* [Task statement] Extract, exactly as written, each line from the start of the records below to the line containing "return root", both ends included; drop the pictures.

* [Information shown]
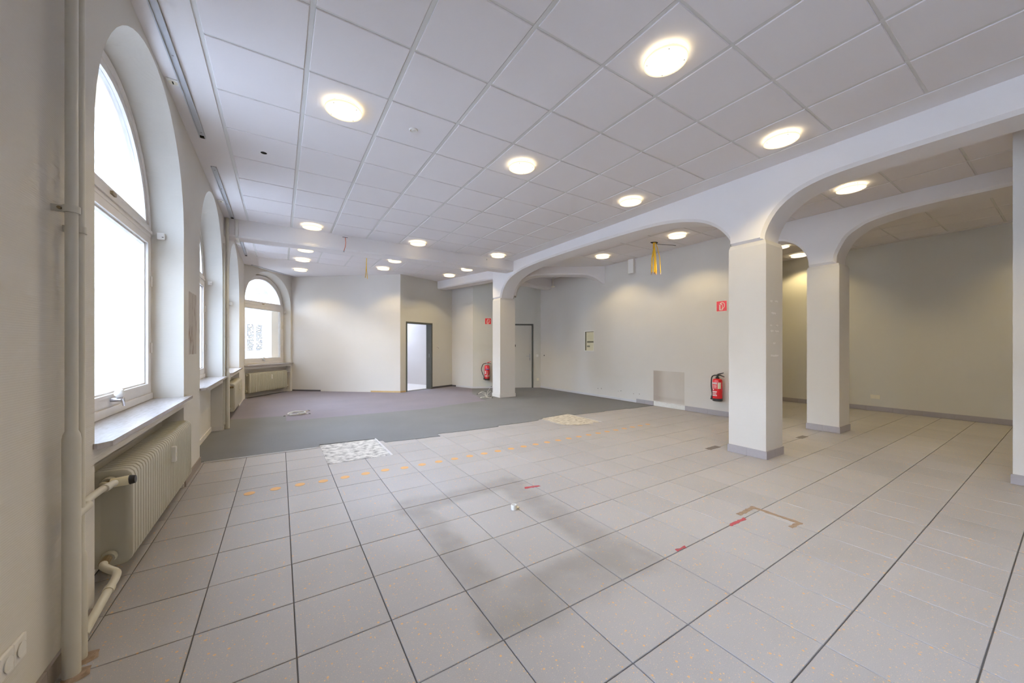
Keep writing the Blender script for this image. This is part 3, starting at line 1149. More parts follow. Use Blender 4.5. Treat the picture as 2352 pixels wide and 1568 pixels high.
# ================================================================== SKIRTINGS
def skirting(name, fr, segs, label, hgt=.095, th=.012):
    root = struct(empty(name, fr(0, 0, 0)), label)
    inv = Matrix.Translation(Vector(root.location)).inverted()
    for (a, b, mat, step, hh, pn) in segs:
        if step:
            k = max(1, round((b - a) / step))
            for i in range(k):
                s0, s1 = a + (b - a) * i / k, a + (b - a) * (i + 1) / k
                bx(fr, s0 + .0012, s1 - .0012, -th, 0, .003, hh).xf(inv).build(pn, mat, root)
        else:
            bx(fr, a, b, -th, 0, .003, hh).xf(inv).build(pn, mat, root)
    return root


# distances along the right wall run from P5 (rear) towards the camera
gs = lambda y: P5[1] - y
skirting('baseboard_right', FG, [(0, gs(5.74), M['skirt_white'], 0, .062, 'skirting_strip'), (gs(5.74), gs(5.27), M['skirt_tile'], .24, .098, 'skirting_tile'), (gs(4.50), gs(YG), M['skirt_tile'], .4, .10, 'skirting_tile')], 'grey skirting along the right wall, missing below the bare patch')
hs_ = lambda y: YE - y
skirting('baseboard_bay', FH, [(0, hs_(YN), M['skirt_tile'], .4, .098, 'skirting_tile')], 'grey tile skirting along the side bay wall')
skirting('baseboard_corner', FB, [(.02, .95, M['skirt_dark'], 0, .045, 'skirting_strip'), (2.55, FB.L, M['skirt_wood'], 0, .05, 'skirting_strip')], 'partly stripped skirting right of the corner window', th=.008)
skirting('baseboard_back_door', FD, [(0, .22, M['skirt_wood'], 0, .05, 'skirting_strip'), (1.24, FD.L, M['skirt_dark'], 0, .062, 'skirting_strip')], 'dark skirting beside the open doorway', th=.008)
skirting('baseboard_back_return', FE, [(0, .22, M['skirt_dark'], 0, .055, 'skirting_strip'), (.22, FE.L, M['skirt_white'], 0, .062, 'skirting_strip')], 'pale skirting of the short return wall')
skirting('baseboard_back_right', FF, [(0, .94, M['skirt_white'], 0, .062, 'skirting_strip'), (1.99, FF.L, M['column_paint'], 0, .062, 'skirting_strip')], 'pale skirting beside the closed door')
skirting('baseboard_left', FL, [(-3.5, 2.56, M['skirt_brown'], .4, .085, 'skirting_tile'), (4.62, 5.42, M['skirt_brown'], .4, .085, 'skirting_tile'), (7.42, 7.55, M['wall'], 0, .08, 'skirting_strip')], 'brown tile skirting below the window piers')
# skirting inside the empty niche below window 2
ns = MB().box(-.92 + .0, -.908, 5.43, 7.39, .006, .075).build('baseboard_niche', M['wall'])
struct(ns, 'painted skirting in the empty radiator niche')
ns2 = MB().box(-.92, -.77, 7.385, 7.398, .006, .075).build('baseboard_niche_side', M['wall'])
struct(ns2, 'painted skirting on the side of the empty niche')

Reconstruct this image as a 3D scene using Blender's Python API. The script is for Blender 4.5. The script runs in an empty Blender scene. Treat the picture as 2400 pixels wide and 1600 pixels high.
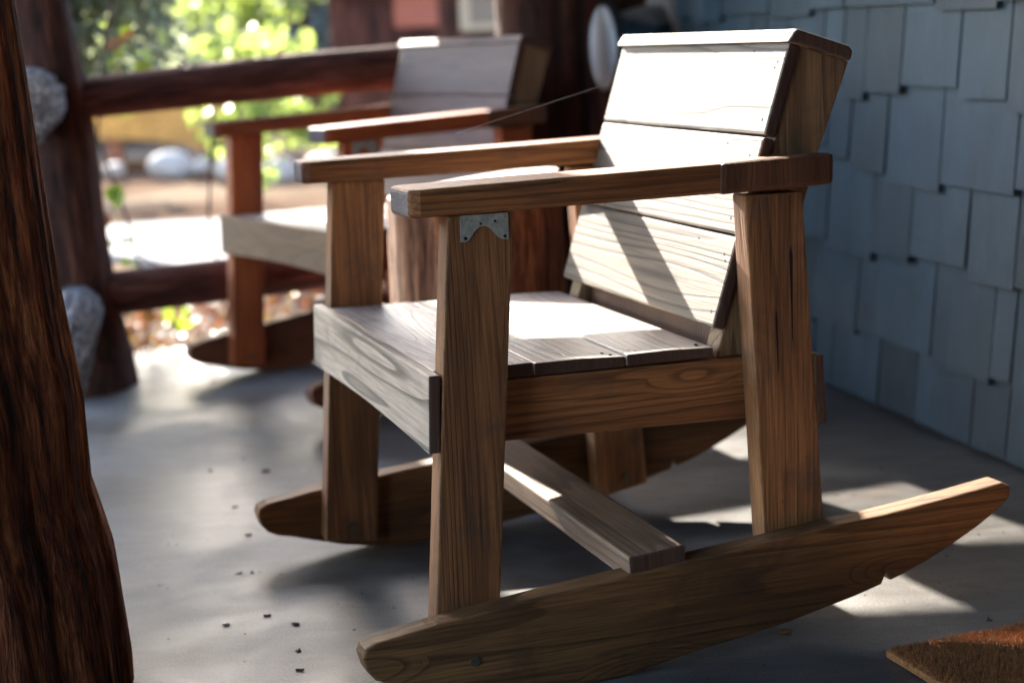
import bpy, bmesh, math, random
from mathutils import Vector, Matrix, noise
random.seed(7)
S = bpy.context.scene
R_ = math.radians

# ------------------------------------------------------------------ camera, sky, sun, exposure
cam = bpy.data.cameras.new("camera")
camo = bpy.data.objects.new("camera", cam); S.collection.objects.link(camo); S.camera = camo
right = Vector((.99882, -.00890, -.04786)); up = Vector((.04868, .18262, .98198)); fwd = Vector((0, .98314, -.18286))
fwd = right.cross(up) * -1.0
right.normalize(); up = (up - right * up.dot(right)).normalized(); back = right.cross(up)
mw = Matrix((right, up, back)).transposed().to_4x4(); mw.translation = Vector((0, 0, .8383)); camo.matrix_world = mw
cam.sensor_width = 36; cam.lens = 58.2; cam.clip_start = .05; cam.clip_end = 400
cam.dof.use_dof = True; cam.dof.focus_distance = 2.12; cam.dof.aperture_fstop = 2.9

SUN_DIR = Vector((.893, -2.144, -1.02)).normalized()          # the way the light travels
elev = math.asin(-SUN_DIR.z)
W = bpy.data.worlds.new("World"); S.world = W; W.use_nodes = True
nt = W.node_tree; sky = nt.nodes.new("ShaderNodeTexSky"); sky.sky_type = 'NISHITA'; sky.sun_disc = False
sky.sun_elevation = elev; sky.sun_rotation = math.atan2(-SUN_DIR.x, -SUN_DIR.y); sky.air_density = 1.0; sky.dust_density = 1.6; sky.ozone_density = 1.2
bg = nt.nodes["Background"]; nt.links.new(sky.outputs[0], bg.inputs[0]); bg.inputs[1].default_value = .15
sl = bpy.data.lights.new("sun", 'SUN'); sl.energy = 4.0; sl.angle = R_(.53); sl.color = (1, .93, .82)
so = bpy.data.objects.new("sun", sl); S.collection.objects.link(so)
so.rotation_euler = SUN_DIR.to_track_quat('-Z', 'Y').to_euler(); so.location = (-3, 8, 6)
S.view_settings.view_transform = 'Standard'; S.view_settings.look = 'None'; S.view_settings.gamma = 1
S.view_settings.exposure = 3.1
S.cycles.max_bounces = 8; S.cycles.diffuse_bounces = 4; S.cycles.use_denoising = True

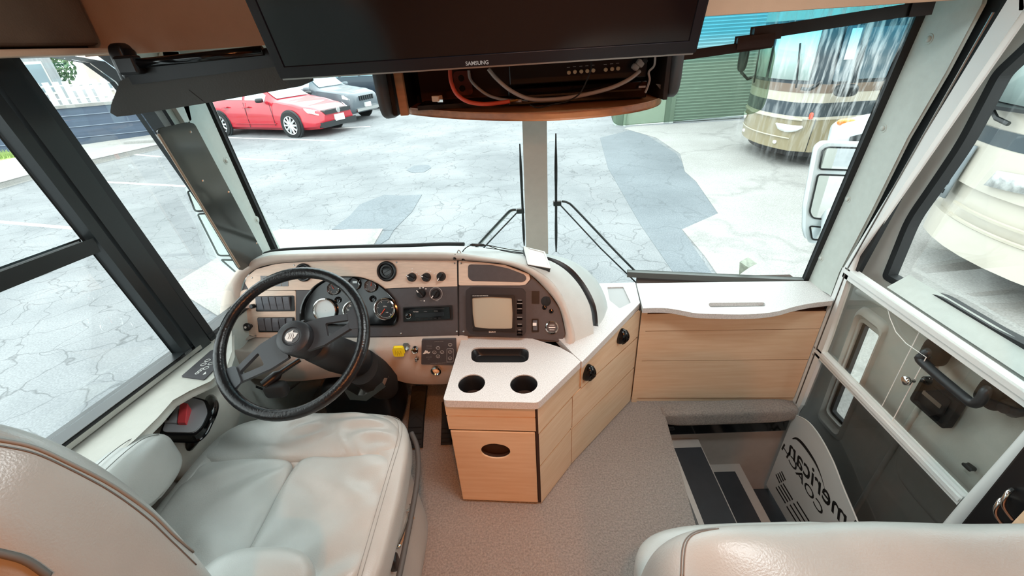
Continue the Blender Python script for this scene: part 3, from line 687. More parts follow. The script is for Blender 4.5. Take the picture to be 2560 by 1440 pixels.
MB().lathe(f, [(.016, -.012), (.015, .003), (.010, .008), (.006, .014)], 6).build('valve_stem', M['steel'], dash, smooth=30)
# yellow pull knob, square with a debossed sign
yk = thing('parking_brake_knob', 'bright yellow square pull knob on the lower dash', 'knob', LF.px(1000, 869))
YF = sub(LF, *LF.loc(1000, 869), .026); hw = .0168
k_ = MB().plate(YF, rounded(rect(0, 0, 2*hw, 2*hw), .006), -.012, .002).build('knob', M['yellow'], yk, bevel=.003, seg=3)
MB().tube([YF.at(0, 0, -.03), YF.at(0, 0, -.01)], .006, 10).build('shaft', M['steel'], yk)
b = MB()
for k in range(9):
    a = random.random()*6; b.tube([YF.at(-.011+.0028*k, -.010+.006*math.sin(k*2.1), .0022), YF.at(-.009+.0024*k, .002+.008*math.cos(k*1.7), .0022)], .0007, 4)
b.build('raised_mark', mat('yellow_dark', '#b8a816', .5), k_)
# leveling keypad
kp = thing('leveling_keypad', 'dark keypad with ringed buttons on the lower dash beside the countertop', 'keypad', LF.px(1098, 876))
KF = sub(LF, *LF.loc(1098, 876), .006)
def kl(x, y): u, v = LF.loc(x, y); q = LF.loc(1098, 876); return (u-q[0], v-q[1])
plt_ = MB().plate(KF, rounded([kl(1056, 847), (kl(1140, 845)), kl(1142, 908), kl(1055, 907)], .004), -.006, .003).build('faceplate', M['charcoal'], kp, bevel=.001)
b = MB()
for (x, y, r) in [(1096, 866, .0068), (1087, 877, .0068), (1106, 876.5, .0068), (1096, 887, .0068), (1126, 858, .0068), (1126, 876, .0068), (1126, 892, .0068)]:
    u, v = kl(x, y); b.tube([KF.at(p, q, .0032) for p, q in ellipse(u, v, r, None, 22)], .0007, 4, closed=True)
b.tube([KF.at(u, v, .0032) for u, v in rounded([kl(1118, 868), kl(1134, 868), kl(1134, 901), kl(1118, 901)], .003)], .0007, 4, closed=True)
b.build('button_ring', M['dimink'], kp)
for s, x, y in [('FRONT', 1096, 866), ('LEFT', 1087, 877), ('RIGHT', 1106, 876.5), ('REAR', 1096, 887), ('ON', 1126, 856), ('OFF', 1126, 860), ('AUTO', 1126, 876), ('STORE', 1126, 892)]:
    text('legend', s, KF, *kl(x, y), .0032, M['led'], kp, w=.0034)
for s, x, y, z_ in [('LEVELING SYSTEM', 1098, 850, .0042), ('EXCESS SLOPE', 1074, 859, .003), ('NOT IN PARK', 1074, 863, .003), ('JACKS DOWN', 1074, 868, .003), ('LOW VOLTAGE', 1073, 889, .003), ('WAIT', 1073, 894, .003), ('CAUTION: READ MANUAL BEFORE USE', 1098, 904, .0036)]:
    text('legend', s, KF, *kl(x, y), z_, M['dimink'], kp, w=.0034)
b = MB(); q = [kl(1058, 881), kl(1062, 876), kl(1064, 872), kl(1070, 873), kl(1072, 877), kl(1077, 875), kl(1074, 880), kl(1067, 879), kl(1063, 881)]
b.plate(KF, q, .003, .0036); b.build('emblem', M['led'], kp)
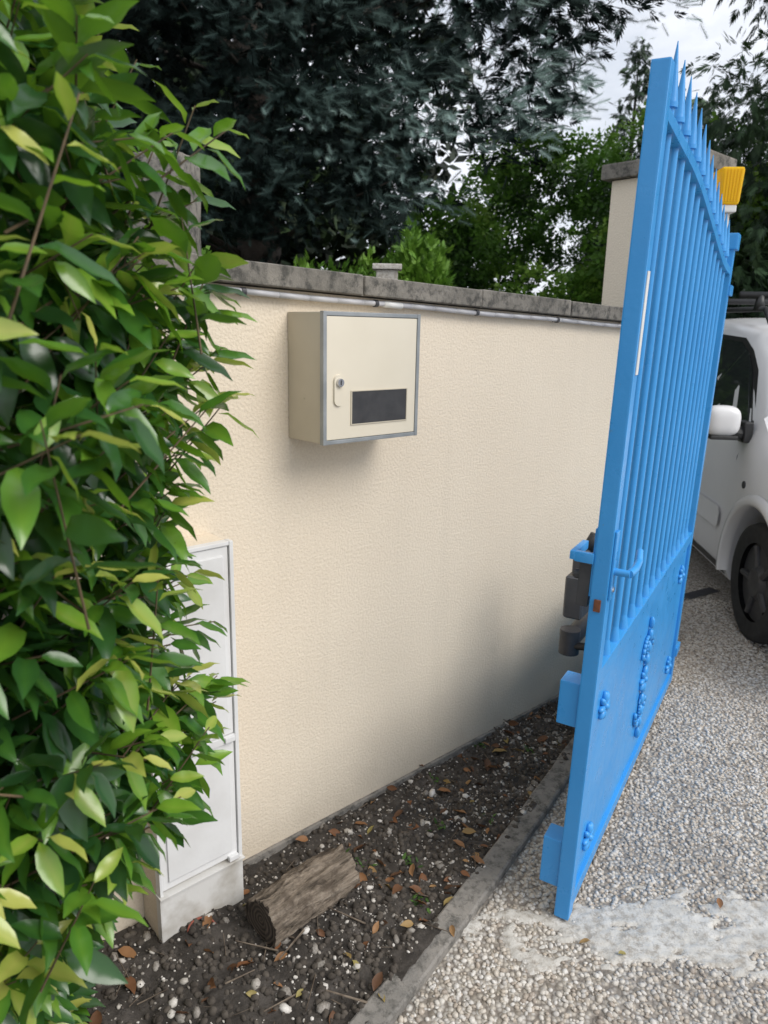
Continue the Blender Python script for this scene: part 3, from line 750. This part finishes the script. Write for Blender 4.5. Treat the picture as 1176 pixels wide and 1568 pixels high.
for (x,y,z) in pads[::12]:
    zt=max(1.8,z-.4); limbs.append(([(T0[0],T0[1],zt),((x+T0[0])/2,(y+T0[1])/2+.4,(z+zt)/2+.2),(x,y,z)],[.04,.02,.006]))
trunk('trunk_and_limbs',[(T0[0],T0[1],0),(T0[0]+.05,T0[1],2.5),(T0[0],T0[1],5),(T0[0],T0[1],9)],[.30,.26,.2,.1],M_bark,ced,limbs)
def lumps(cs,n,jit=.12):
    cs=np.array(cs); w=(cs[:,3]*cs[:,4])+(cs[:,3]*cs[:,5]); k=rng.choice(len(cs),n,p=w/w.sum())
    d=rng.normal(size=(n,3)); d/=np.linalg.norm(d,axis=1,keepdims=True)
    d[:,1]=np.where(d[:,1]>.3,-d[:,1],d[:,1])
    r=1-np.abs(rng.normal(0,jit,n))
    P=cs[k,:3]+d*cs[k,3:6]*r[:,None]; return P,d,k
def leafmass(name,cs,n,T,F,size,mat,droop=-.2,jit=.15,parent=None,ck=.4,upw=.35):
    P,d,k=lumps(cs,n,jit); ok=P[:,2]>.02; P,d,k=P[ok],d[ok],k[ok]; n=len(P)
    dd=d*.8+rng.normal(0,.45,(n,3))+np.array([0,0,droop])
    ct=rng.uniform(0,ck,len(cs))
    nz=np.array([mn.noise(Vector(p)*2.2) for p in P])
    t=np.clip(ct[k]+upw*np.clip(d[:,2]+.3,0,1)+rng.uniform(0,.3,n)+.35*nz,0,1)
    return scatter(name,T,F,P,frames(dd,roll=rng.normal(0,.6,n)),rng.uniform(size[0],size[1],n),t,mat,parent=parent)
M_gb=foliage('bright_leaves',[(0,(.018,.048,.012)),(.35,(.065,.16,.025)),(.7,(.15,.32,.045)),(1,(.27,.45,.075))],.5,.25)
M_dk=foliage('dark_leaves',[(0,(.004,.008,.005)),(.5,(.014,.028,.012)),(1,(.06,.11,.03))],.6,0)
M_th=foliage('thuja_green',[(0,(.025,.06,.01)),(.5,(.08,.19,.02)),(1,(.19,.35,.045))],.55,.2)
M_cy=foliage('cypress_green',[(0,(.012,.026,.014)),(.4,(.035,.07,.032)),(.75,(.07,.13,.055)),(1,(.13,.22,.09))],.6,0)
cs=[]
for i in range(110):
    x=random.uniform(-14,.3); y=random.uniform(11.5,15); z=random.uniform(.5,9.5)
    cs.append((x,y,z,random.uniform(.8,1.5),random.uniform(.6,1.1),random.uniform(.7,1.4)))
leafmass('dark_woodland',cs,12000,cT,cF,(.30,.6),M_dk)
cs=[]
for i in range(105):
    x=random.uniform(.2,6.4); y=random.uniform(8.5,11.5); zt=float(np.interp(x*10/y,[.2,1.2,2.2,3.2,4.2,6],[3.1,3.6,3.9,4.1,4.2,3.6]))
    z=random.uniform(.8,zt-.35); cs.append((x,y,z,random.uniform(.3,.7),random.uniform(.3,.6),random.uniform(.25,.5)))
leafmass('garden_shrubs',cs,20000,cT,cF,(.08,.17),M_gb,ck=.5)
cs=[]
for i in range(60):
    x=random.uniform(-.72,.45) if i%3 else random.uniform(.1,.42); zt=float(np.interp(x,[-.75,-.3,.0,.25,.45],[2.02,2.08,2.12,2.3,2.05]))+random.uniform(-.08,.05)
    cs.append((x,6.0+random.uniform(-.3,.4),zt*.5,.13,.15,zt*.5))
leafmass('thuja_hedge',cs,13000,fT,fF,(.04,.09),M_th,droop=.4,jit=.1)
cs=[(-1.2,4.9,1.85,.10,.10,.11),(-1.26,4.9,1.6,.13,.10,.12),(-1.50,4.6,1.95,.06,.1,.20),(-1.5,4.6,1.65,.09,.1,.20),(-1.0,5.2,1.55,.15,.1,.12)]
leafmass('small_shrub',cs,420,cT,cF,(.07,.11),M_th)
def conifer(name,x0,y0,h,rb,n,mat,size,zb=.3,pw=.75,zmax=99,m=None):
    e=empty(name,Matrix.Identity(4)); cs=[]
    zm=min(h,zmax); m=m or int(zm*13)
    for i in range(m):
        z=zb+(zm-zb)*(i+random.random())/m; rr=rb*(1-z/h)**pw+.04; a=random.uniform(0,6.28) if random.random()<.4 else random.uniform(2.2,5.2); q=random.uniform(.5,.9)*rr
        s=max(.10,rr*.28); cs.append((x0+math.cos(a)*q,y0+math.sin(a)*q,z,s,s,s*.7))
    leafmass('foliage',cs,n,fT,fF,size,mat,droop=-.55,jit=.25,parent=e)
    trunk('trunk',[(x0,y0,0),(x0,y0,h*.95)],[rb*.09+.03,.01],M_bark,e); return e
conifer('cypress_tree',5.35,8.0,15,2.9,36000,M_cy,(.09,.18),pw=.6,zmax=8.0,m=170)
conifer('cypress_tree',7.6,10.5,12,2.4,5000,M_cy,(.2,.4),pw=.6)
conifer('fir_tree',4.15,14.0,6.3,1.1,5000,M_cy,(.10,.2))
conifer('fir_tree',5.9,15.5,5.9,1.4,4000,M_cy,(.14,.26))
cs=[(4.3+random.uniform(-.3,2.3),6.6+random.uniform(-.5,.6),random.uniform(.5,2.3),.4,.4,.4) for i in range(26)]
leafmass('roadside_shrubs',cs,5000,cT,cF,(.09,.18),M_gb,ck=.15)
# ---------------------------------------------------------------- light
az=Vector((.86,-.51)); el=math.radians(44)
w=bpy.data.worlds.new('World'); scene.world=w; w.use_nodes=True; nt=w.node_tree; nt.nodes.clear()
sky=nd(nt,'ShaderNodeTexSky'); sky.sky_type='NISHITA'; sky.sun_disc=False; sky.sun_elevation=el; sky.sun_rotation=math.atan2(az.x,az.y)
sky.air_density=1.0; sky.dust_density=2.5
gc=nd(nt,'ShaderNodeTexCoord').outputs['Generated']
mp=nd(nt,'ShaderNodeMapping',{'Vector':gc,'Scale':(1,1,2.2)}).outputs[0]
cl=ramp(nt,noise(nt,mp,3.2,7,.6),[(.36,(.6,)*3),(.56,(1,1,1))])
col=mixc(nt,cl,sky.outputs[0],(7.6,7.9,8.5))
bg=nd(nt,'ShaderNodeBackground',{'Color':col,'Strength':.13}); wo=nd(nt,'ShaderNodeOutputWorld'); nt.links.new(bg.outputs[0],wo.inputs[0])
sl=bpy.data.lights.new('sun','SUN'); sl.energy=2.6; sl.angle=math.radians(36); sl.color=(1,.96,.90)
so=bpy.data.objects.new('sun',sl); COL.objects.link(so)
dv=Vector((az.x*math.cos(el),az.y*math.cos(el),math.sin(el))); so.rotation_euler=dv.to_track_quat('Z','Y').to_euler()
# ---------------------------------------------------------------- camera
cam=bpy.data.cameras.new('camera'); co=bpy.data.objects.new('camera',cam); COL.objects.link(co); scene.camera=co
p=math.radians(14); r=math.radians(1.2)
fw=Vector((0,math.cos(p),-math.sin(p))); X=Vector((1,0,0)); U=Vector((0,math.sin(p),math.cos(p)))
ri=X*math.cos(r)+U*math.sin(r); up=-X*math.sin(r)+U*math.cos(r)
Mx=Matrix((ri,up,-fw)).transposed().to_4x4(); Mx.translation=Vector((0,0,1.55)); co.matrix_world=Mx
cam.sensor_fit='VERTICAL'; cam.sensor_height=36; cam.lens=26.0; cam.clip_start=.05; cam.clip_end=600
cam.dof.use_dof=True; cam.dof.focus_distance=2.0; cam.dof.aperture_fstop=5
scene.view_settings.view_transform='Standard'; scene.view_settings.look='None'; scene.view_settings.exposure=0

* [Full solution]
Keep writing the Blender script for this image. This is part 3, starting at line 1149. More parts follow. Use Blender 4.5. Treat the picture as 2352 pixels wide and 1568 pixels high.
# ================================================================== SKIRTINGS
def skirting(name, fr, segs, label, hgt=.095, th=.012):
    root = struct(empty(name, fr(0, 0, 0)), label)
    inv = Matrix.Translation(Vector(root.location)).inverted()
    for (a, b, mat, step, hh, pn) in segs:
        if step:
            k = max(1, round((b - a) / step))
            for i in range(k):
                s0, s1 = a + (b - a) * i / k, a + (b - a) * (i + 1) / k
                bx(fr, s0 + .0012, s1 - .0012, -th, 0, .003, hh).xf(inv).build(pn, mat, root)
        else:
            bx(fr, a, b, -th, 0, .003, hh).xf(inv).build(pn, mat, root)
    return root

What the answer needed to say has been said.